Completely agree with you on the points about the risk of brainwashing and impulse buying and people not realising how powerful and dangerous ads can be.

I would not go that far and claim all ads are brainwashing and manipulative. Going this route it means all communication is manipulative as there is an intention behind every word.

__david__|12 years ago

You act like there's some sort of contract that says I have to download and display everything in your html.

There is not.

fauigerzigerk|12 years ago

I also want the ad funding model to be viable. I'm happy to consider ads on my screen as a form of payment and I would not block them out of convenience alone.

But if the advertising industry starts to act like one huge criminal enterprise without any limits to the kind of deceptive practices they use I'm forced to defend myself.

I see no reason to be fair to those who deceive me whenever they can.

mistercow|12 years ago

As someone who has paid for advertising on websites, I'm happy that some of the users who are definitely not going to click on the ad aren't served them.

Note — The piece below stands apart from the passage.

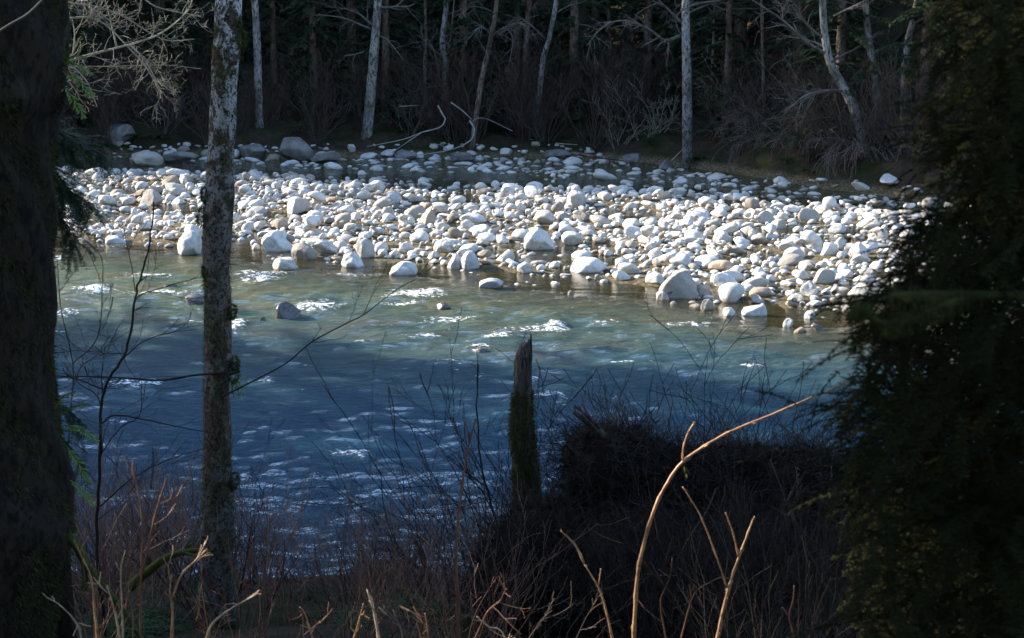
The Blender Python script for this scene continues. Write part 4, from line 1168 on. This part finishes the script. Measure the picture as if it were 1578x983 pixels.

But beyond that, this is pretty irrelevant to the topic at hand. However you feel about ad blockers, tricking people into turning them off is still completely unacceptable.

r0h1n|12 years ago

What if users don't block ads but never click on one either?

adrianmn|12 years ago

That is a publisher and advertiser problem as they did not create an ad relevant and/or engaging enough.

With retargeting ads this days it becomes easier to show relevant and targeted ads.

Actually most HN-ers are leaving huge money on the table right now for not using the highest ROI ad channel - retargeting.